Blanchard, known by his childhood nickname “Bojangles” at Highland Baptist Church in Louisville, Ky., which ordained him to the ministry and where he leads an outreach program to the city’s gay community, said he and his partner decided to stage a courthouse sit-in Jan. 22 protesting the state’s ban on gay marriage as a matter of spiritual conviction.
“As a minister and as people of faith, we have to give witness to the fact that this is an unjust law and that it’s discrimination,” Blanchard told MSNBC host Thomas Roberts. “And if we don’t act, then we’re accomplices to our own discrimination.”
Blanchard’s partner, Dominique James, said the reason the couple didn’t just wed in of one of 10 states that now recognize gay marriage is “because we live in Kentucky.”
“We should be able to get married in Kentucky and live in Kentucky and have a happy life together,” James said.
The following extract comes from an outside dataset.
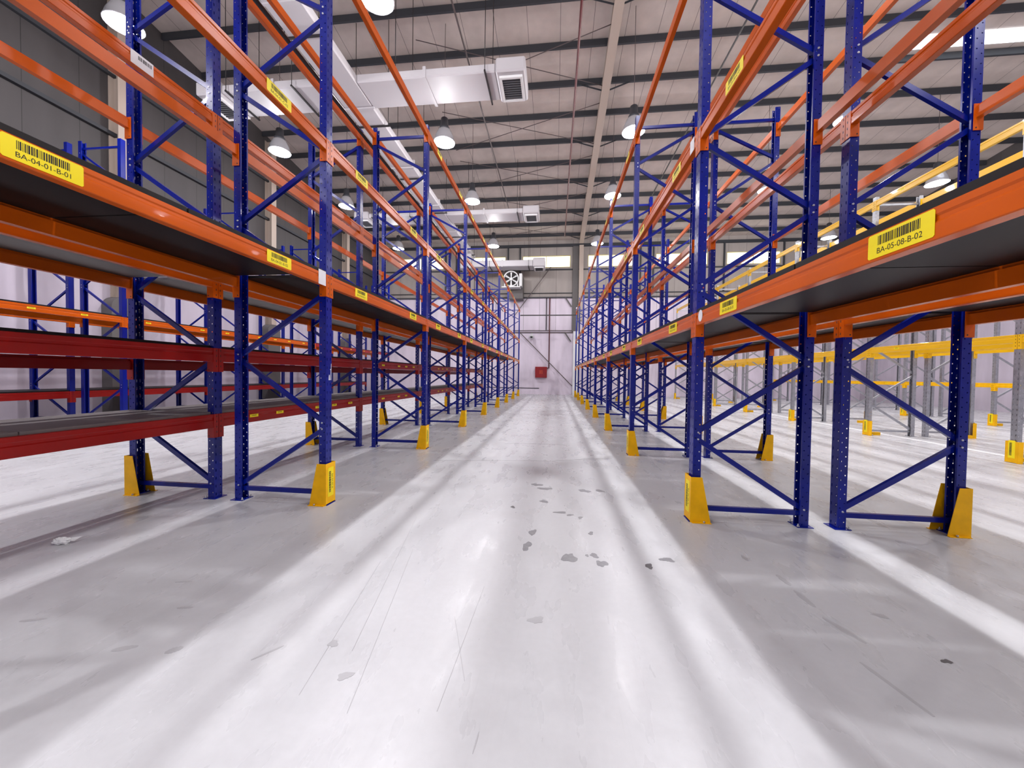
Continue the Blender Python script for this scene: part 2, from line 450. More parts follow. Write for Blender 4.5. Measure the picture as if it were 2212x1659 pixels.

Blanchard said the couple’s act of nonviolent civil disobedience, which led to their arrest on trespassing charges, was to challenge stereotypes that gays are a different class of people undeserving of the same rights afforded to everyone else.
“What we wanted to do by applying for this license and for people seeing it is to say: ‘Those folks are like us. We can’t separate them and say “them-and-us” anymore.’”
“And so when people’s hearts start being moved, then we call on them to make that real in the ballot,” Blanchard said. “And so, yes, I feel like hearts will be changed and civil rights will be coming to the forefront, for this state and hopefully the rest of the South and other parts of the nation.”